▸ Data provided

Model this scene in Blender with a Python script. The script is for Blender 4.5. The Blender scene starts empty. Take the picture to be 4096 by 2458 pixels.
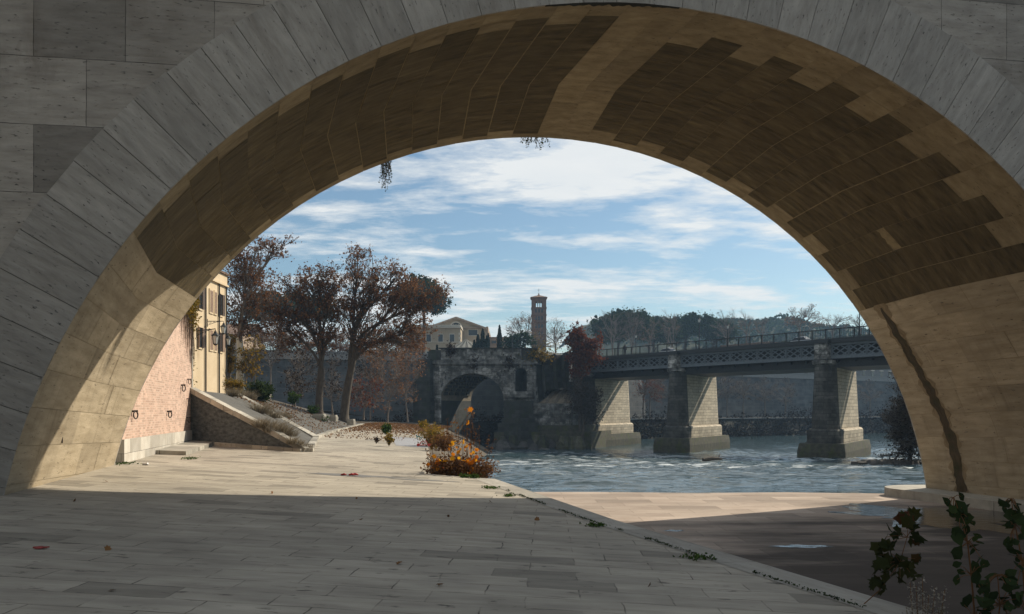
import bpy, math, random
import numpy as np
from mathutils import Vector
R = math.radians
random.seed(7); RNG = np.random.default_rng(11)
SC = bpy.context.scene; COL = SC.collection
F, CX, HY = 3300.0, 2048.0, 1640.0      # focal length, centre column and horizon row of the 4096 px wide photograph

def W(px, py, Y):                       # a point seen at (px, py) that stands Y metres away
    return Vector(((px-CX)/F*Y, Y, (HY-py)/F*Y))
def QZ(x, y=0): return -1.548 - 0.05*(max(min(x, 6), -13)+9.1)   # the quay falls towards the river

# ---------------------------------------------------------------- materials
class NT:
    def __init__(s, name):
        s.m = bpy.data.materials.new(name); s.m.use_nodes = True
        s.t = s.m.node_tree; s.b = s.t.nodes['Principled BSDF']; s.o = s.t.nodes['Material Output']
    def n(s, typ, ins=None, **pr):
        nd = s.t.nodes.new('ShaderNode'+typ)
        for k, v in pr.items(): setattr(nd, k, v)
        for k, v in (ins or {}).items(): s.set(nd.inputs[k], v)
        return nd
    def set(s, sock, v):
        if isinstance(v, bpy.types.NodeSocket): s.t.links.new(v, sock)
        else:
            if hasattr(sock.default_value, '__len__') and len(sock.default_value) == 4 and len(v) == 3: v = (*v, 1)
            sock.default_value = v
    def mix(s, f, a, b, bt='MIX'):
        nd = s.n('Mix', data_type='RGBA', blend_type=bt)
        s.set(nd.inputs[0], f); s.set(nd.inputs[6], a); s.set(nd.inputs[7], b); return nd.outputs[2]
    def math(s, op, a, b=0.0, c=0.0):
        nd = s.n('Math', operation=op); s.set(nd.inputs[0], a); s.set(nd.inputs[1], b); s.set(nd.inputs[2], c); return nd.outputs[0]
    def ramp(s, f, a, b, va=0.0, vb=1.0):
        nd = s.n('MapRange', {'Value': f, 'From Min': a, 'From Max': b, 'To Min': va, 'To Max': vb}); return nd.outputs[0]
    def noise(s, vec, sc, det=6, ro=.6, dist=0):
        return s.n('TexNoise', {'Vector': vec, 'Scale': sc, 'Detail': det, 'Roughness': ro, 'Distortion': dist}).outputs[0]
    def mapv(s, vec, sc=(1, 1, 1), rot=(0, 0, 0), loc=(0, 0, 0)):
        return s.n('Mapping', {'Vector': vec, 'Scale': sc, 'Rotation': rot, 'Location': loc}).outputs[0]

def stone(name, c1, c2, sc=(1, 1, 1), ns=1.2, coord='UV', rough=.85, bump=.25, pits=0., brick=None, mcol=(.05, .045, .04),
          stain=0., stcol=(.03, .026, .022), stsc=(1.6, .18, 1), tone=.5, big=.35, brot=0., moss=None, spec=.3, bvar=.25, bdist=.03, pf=2.3, jm=.45, rare=None):
    k = NT(name); tc = k.n('TexCoord'); vec = tc.outputs[coord]
    mp = k.mapv(vec, sc)
    n1 = k.noise(mp, ns, 9, .62); col = k.mix(k.ramp(n1, .32, .68), c1, c2)
    nb = k.noise(vec, .23, 4, .55); col = k.mix(k.ramp(nb, .35, .7, 0, big), col, tuple(x*.45 for x in c1))
    at = k.n('Attribute', attribute_name='tone')
    tv = k.ramp(at.outputs['Fac'], 0, 1, 1-tone, 1+tone)
    col = k.mix(1., col, k.n('CombineColor', {0: tv, 1: tv, 2: tv}).outputs[0], 'MULTIPLY')
    h = n1
    if brick:
        w, rh, mo = brick[:3]; off = brick[3] if len(brick) > 3 else (0, 0)
        wob = k.n('TexNoise', {'Vector': vec, 'Scale': 2.5, 'Detail': 3}).outputs['Color']
        wv = k.n('VectorMath', {0: wob, 1: (bdist, bdist, 0)}, operation='MULTIPLY').outputs[0]
        v2 = k.n('VectorMath', {0: k.mapv(vec, (1, 1, 1), (0, 0, brot), (*off, 0)), 1: wv}, operation='ADD').outputs[0]
        bt = k.n('TexBrick', {'Vector': v2, 'Color1': (1-bvar,)*3, 'Color2': (1+bvar*.6,)*3, 'Mortar': (1, 1, 1), 'Scale': 1., 'Mortar Size': mo,
                 'Mortar Smooth': .3, 'Bias': 0., 'Brick Width': w, 'Row Height': rh})
        bt.squash = 1.; bt.offset = .43
        col = k.mix(1., col, bt.outputs['Color'], 'MULTIPLY')
        if rare:
            b3 = k.n('TexBrick', {'Vector': v2, 'Color1': (0, 0, 0), 'Color2': (1, 1, 1), 'Mortar': (1, 1, 1), 'Scale': 1., 'Mortar Size': 0., 'Bias': 0., 'Brick Width': w, 'Row Height': rh}); b3.offset = .43
            col = k.mix(k.ramp(b3.outputs['Color'], rare[0], rare[0]+.04, 1, 0), col, k.mix(1., col, (rare[1],)*3, 'MULTIPLY'))
        brk = k.ramp(k.noise(vec, 1.7, 4), .38, .62)
        fm = k.math('MULTIPLY', bt.outputs['Fac'], k.math('ADD', jm, k.math('MULTIPLY', brk, 1-jm)))
        col = k.mix(fm, col, mcol)
        h = k.math('SUBTRACT', h, k.math('MULTIPLY', bt.outputs['Fac'], 1.2))
    if pits:
        np_ = k.noise(k.mapv(vec, tuple(a*b for a, b in zip(sc, (1.7, 1.25, 1.3)))), ns*pf, 5, .68)
        gate = k.ramp(k.noise(vec, .9, 3), .33, .52)
        pm = k.math('MULTIPLY', k.ramp(np_, .60, .67, 0, pits), gate); col = k.mix(pm, col, tuple(x*.18 for x in c1))
        h = k.math('SUBTRACT', h, k.math('MULTIPLY', pm, .8))
    if stain:
        sn = k.noise(k.mapv(vec, stsc), 1.0, 6, .65); g2 = k.ramp(k.noise(vec, .35, 3), .42, .66)
        col = k.mix(k.math('MULTIPLY', k.ramp(sn, .5, .72, 0, stain), g2), col, stcol)
    if moss:
        mn = k.ramp(k.noise(vec, .8, 7, .7), moss[1], moss[1]+.14, 0, moss[2]); col = k.mix(mn, col, moss[0])
    k.set(k.b.inputs['Base Color'], col); k.b.inputs['Roughness'].default_value = rough
    k.b.inputs['Specular IOR Level'].default_value = spec
    bp = k.n('Bump', {'Strength': bump, 'Distance': .04, 'Height': h}); k.set(k.b.inputs['Normal'], bp.outputs[0])
    k.col = col; return k

def plain(name, c, rough=.6, metal=0., var=.25, sc=6.):
    k = NT(name); tc = k.n('TexCoord'); n1 = k.noise(tc.outputs['Object'], sc, 5)
    col = k.mix(k.ramp(n1, .3, .7), tuple(x*(1-var) for x in c), tuple(min(1, x*(1+var)) for x in c))
    k.set(k.b.inputs['Base Color'], col); k.b.inputs['Roughness'].default_value = rough; k.b.inputs['Metallic'].default_value = metal
    return k.m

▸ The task
Up to and including the line with "F, CX, HY = 3300.0, 2048.0, 1640.0", copy the data above from its first line. Skip pictures.

▸ Output below
Model this scene in Blender with a Python script. The script is for Blender 4.5. The Blender scene starts empty. Take the picture to be 4096 by 2458 pixels.
import bpy, math, random
import numpy as np
from mathutils import Vector
R = math.radians
random.seed(7); RNG = np.random.default_rng(11)
SC = bpy.context.scene; COL = SC.collection
F, CX, HY = 3300.0, 2048.0, 1640.0      # focal length, centre column and horizon row of the 4096 px wide photograph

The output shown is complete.